Mitterrand fait au Cameroun, à l’époque, la promesse d’implanter une usine de liquéfaction de gaz à Kribi.
40 ans plus tard, le projet n’a jamais vu le jour.

Revenons au présent !

Emmanuel Macron en visite au Cameroun en cette mi-2022 est peut-être le dernier président français qui rendra visite à Paul Biya. Le contexte de sa visite pourrait donner l’impression que très peu de choses ont changé en 40 ans.

Questions actuelles

On parlait déjà de l’insécurité au Tchad, au Nigeria et en RCA en 1983. La situation économique mondiale était déjà tendue et la balance commerciale entre la France et le Cameroun était essentiellement en faveur de Paris.

Mais il ne faut pas croire que le Cameroun n’a pas changé en 40 ans de présidence Biya. A l’époque, à part les querelles Ahidjo-Biya, il n’y avait pas de partis d’opposition actifs au Cameroun.

Et aujourd’hui plus que jamais, il se pose, au Cameroun, la question de l’alternance. Elle est attendue comme l’un des sujets de discussion entre les présidents camerounais et français. Des leaders d’opposition ont d’ores et déjà dit qu’ils n’attendaient pas que la France joue les arbitres.

L’élection de Mitterrand en 1981 avait un peu atténué le sentiment anti-français au Cameroun.
Aujourd’hui pourtant, les différentes interventions de la France aux quatre coins de l’Afrique rendent le pouvoir français particulièrement impopulaire au Cameroun. Même si quelques entreprises françaises continuent à travailler au Cameroun, de nombreuses exercent avec de la difficulté ou quittent le pays.

Les médias français accusent souvent la Chine de pousser la France hors d’Afrique et particulièrement hors du Cameroun.

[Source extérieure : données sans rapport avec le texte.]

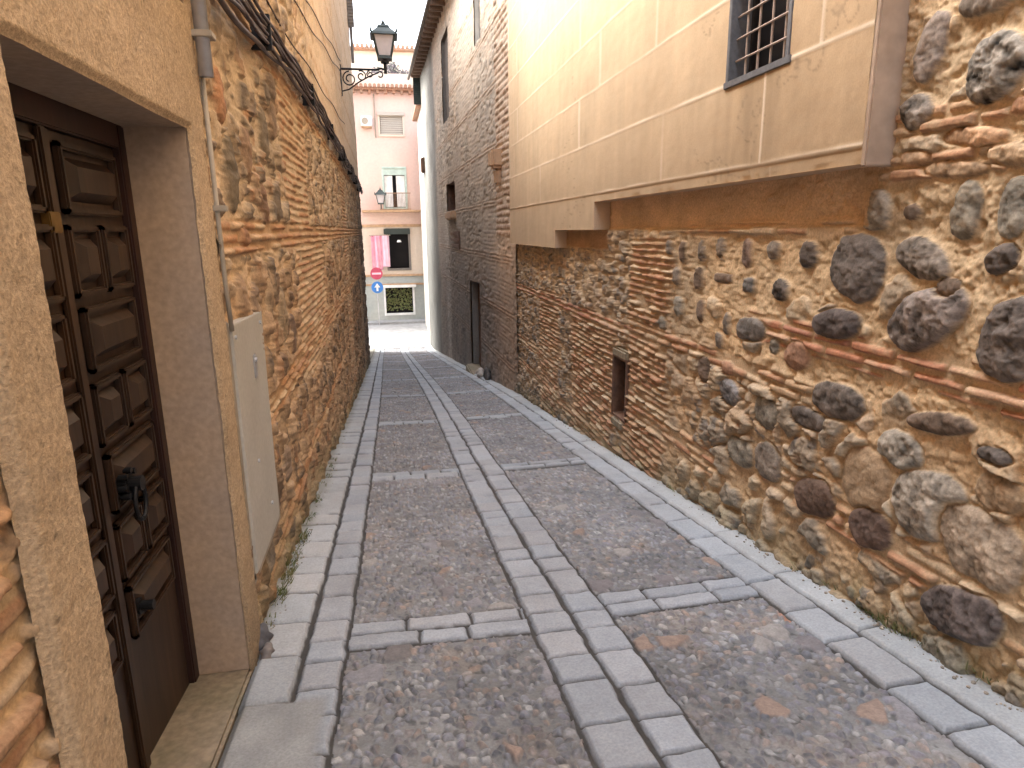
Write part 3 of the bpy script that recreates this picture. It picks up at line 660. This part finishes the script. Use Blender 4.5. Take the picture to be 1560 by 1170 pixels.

Toujours est-il que la Chine a des intérêts grandissants en Afrique et entend bien les défendre. Dans les faits, la France s’est en général mise hors-jeu elle-même. À travers des tentatives d’ingérence dans les affaires internes du Cameroun, dans un soutien militaire tiède face aux menaces sécuritaires et à travers des enquêtes sur des biens mal acquis par exemple.